Roma: Salvatore Giuliano

R

Intanto, lo stesso giorno a Roma, sfilava in gran pompa la Tonalità. Noi alla prima del Salvatore Giuliano all’Opera di Roma non c’eravamo, ad applaudire il Nuovo Salvatore del melodramma Lorenzo Ferrero e a cantare in coro con lui “”Inneggiamo, la Tonalità non è mo-or-ta””, appena freschi del ripasso di Cavalleria rusticana, che gli era abbinata. Eravamo per l’appunto a Monaco. Ma ci andammo poi. Ed è chiaro che i due discorsi sono in qualche modo collegati.

L’operazione di Ferrero è assai più sottile di quella di Kirchner, ma persegue lo stesso fine: cercare l’attualità dell’opera e trovare i mezzi per comunicarla. Se Kirchner opta per l’eterogeneità linguistica e per una tematica a sfondo morale e religioso, Ferrero sceglie verità storica e soggetto politico-sociale su un linguaggio di stampo neoverista e chiaramente melodrammatico. Non soltanto recupera la tonalità per rendere unitario il percorso drammatico-musicale, ma si affida anche a un declamato intensamente melodico, per quanto fatto di giri di frase brevi e chiusi, a una ritmica incisivamente descrittiva, a impasti timbrici che mirano a connotare la qualità di una situazione o di uno stato d’animo. Sul libretto di Giuseppe Di Leva, la musica di Ferrero agisce per così dire dall’esterno: ora si sforza di interpretare il testo cogliendone gli spunti dominanti, ora lo commenta e lo illustra con piana scorrevolezza sinfonica, in attesa di un nuovo punto culminante, di un altro sfogo vocale.

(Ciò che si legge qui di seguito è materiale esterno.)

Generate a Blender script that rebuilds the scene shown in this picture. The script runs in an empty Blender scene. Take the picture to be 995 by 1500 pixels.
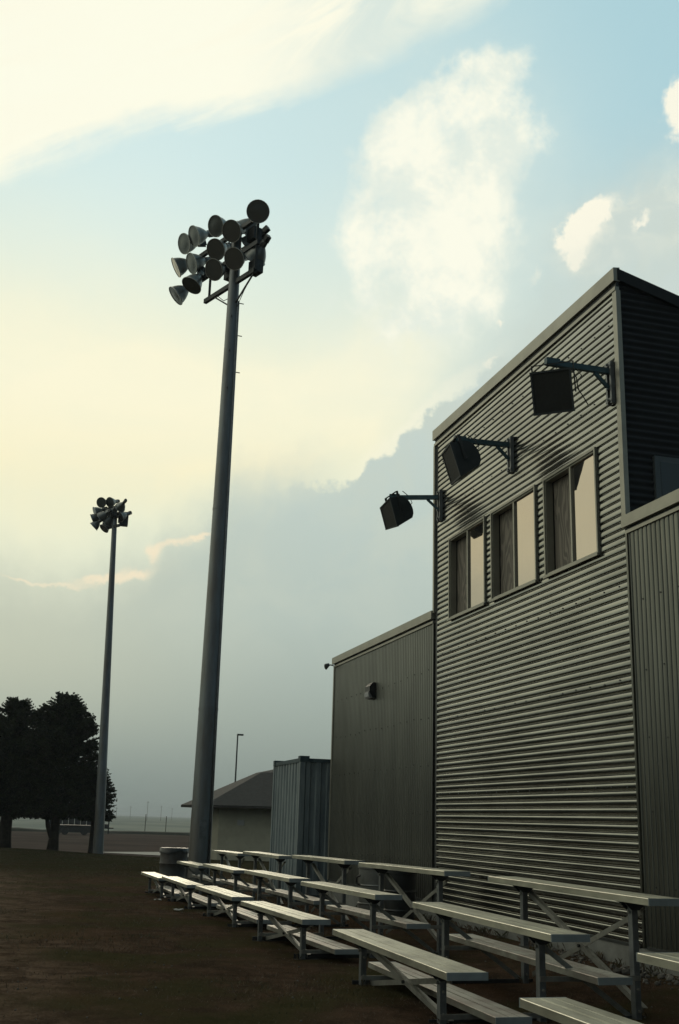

Ferrero non è però un epigono del melodramma, come lo può essere, pur nel senso migliore della parola, Menotti, bensì un compositore di oggi, per di più giovane, che sa molto bene quanti e quali riferimenti comporti la scelta di un linguaggio di questo genere. Operazioni simili possono avere un significato o in polemica con le condizioni attuali della musica contemporanea, rifiutandone i valori dominanti, o come parodia stilistica, ritorno a un genere di cui si voglia riaffermare il valore e l’attualità. Ferrero col Salvatore Giuliano evidentemente si rifiuta di impegnarsi nei problemi, anche drammaturgici e poetici, del teatro musicale contemporaneo, ma non ha e non può avere l’immediatezza per presentare in termini di attualità una stagione del melodramma colta già del suo crepuscolo. In questo senso, rifare Mascagni o Puccini è assai più difficile che riallacciarsi a Mozart o a Rossini. Viene dunque il sospetto che l’operazione di Ferrero abbia altri fini, prima di tutto quello di aggirare l’ostacolo che separa la musica d’arte dal grande pubblico. Chi come noi ha assistito a Monaco alla sua show-opera Night può testimoniare che Ferrero ne ha le possibilità, solo che sappia scegliere quale è il suo pubblico. E la sua dimensione di compositore. Altrimenti rischierà di farci riscoprire soltanto quanto sia geniale e spettacolare Cavalleria rusticana (lasciando stare Puccini, lui proprio sta in un altro mondo) e di indurci a credere che la storia di Salvatore Giuliano sia stata appena un cattivo western all’italiana la cui colonna sonora, sceneggiata e cantata, approdò un giorno in teatro. Con il bandito che cercava, chissà poi perché, di rifare Turiddu.